Tuesday, January 22, 2019

The Roe Generation

The oppression of the People of Israel in the land of Egypt began with fear of their multiplication. Though this reproductive tendency was in obedience to God, it was viewed as a threat. When enslavement and bondage were not enough to suppress the People of Israel, Pharaoh turned to genocide and population control.

One of the survivors of this period was Moses. We first read of him in Exodus 2. “And a man of the house of Levi went and took as wife a daughter of Levi. So the woman conceived and bore a son.” (1:1-2). Through a series of providential events, Moses' life was preserved and he was not a lost member of his generation.

One could be forgiven for thinking Moses was the oldest child in his family based on him being the first child mentioned after “a man of the house of Levi went and took as a wife a daughter of Levi.” In fact, he had a brother, Aaron, whom we later find out is three years older and a sister who was already looking out for her little brother just after he was born. We later read that the man was named Amram, his wife was Jochebed, and their children were “Aaron and Moses and their sister Miriam.” Their children are also listed in this same order later in the official ecclesiastical record of the People of Israel. Moses definitely was not the firstborn, so why is he the first child we hear about from this couple?

This could be because Moses was their first child whose life was threatened under this new regime. The children of Amram's family seem to straddle a generational divide between those who were born in a time when the blessing of Joseph and Israel in Egypt was remembered and those born after it was forgotten. This could also speak to why God uniquely chose Moses to lead his People out of Egypt. Aaron's life may have never been threatened by this oppression. From his very earliest days Moses had a visceral understanding of the oppression under which the people of Israel lived.

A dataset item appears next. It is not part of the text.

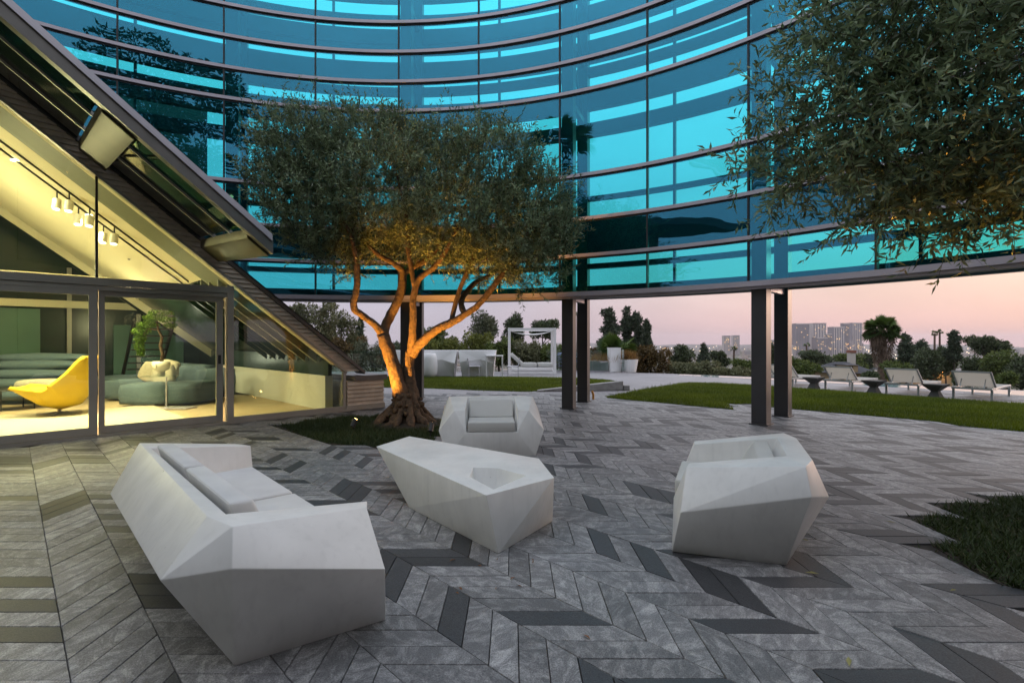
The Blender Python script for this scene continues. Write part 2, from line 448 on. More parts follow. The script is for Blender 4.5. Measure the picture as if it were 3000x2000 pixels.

Our country faces a similar divide today. January 22, 1973, the day the Supreme Court issued its Roe v. Wade and Doe v. Bolton decisions, marks a distinct generational dividing line between those born when abortion was illegal and those of us born when it was legal. There is a stark difference between one side of this line and the other. When my mom found out she was expecting me, three years after Roe, a nurse told her, “You know, you don't have to keep it.” Well, she very much wanted to keep me, and I'm very thankful she turned down that offer.

Generational transition is not new for America. President Kennedy was born in 1917, a year before my maternal grandparents were born. In his inaugural address, he spoke of how “the torch has been passed to a new generation of Americans, born in this century.” Just as leading the People of Israel out of bondage was led by someone born in bondage, so too, leading America out of the bondage of Roe and abortion may end up being led by someone born after Roe—someone who has a visceral understanding of what it means to know that a third of this generation has been torn apart in the womb and disposed of as waste, and that the other two thirds were all one gruesome sales pitch away from destruction and never seeing the light of day.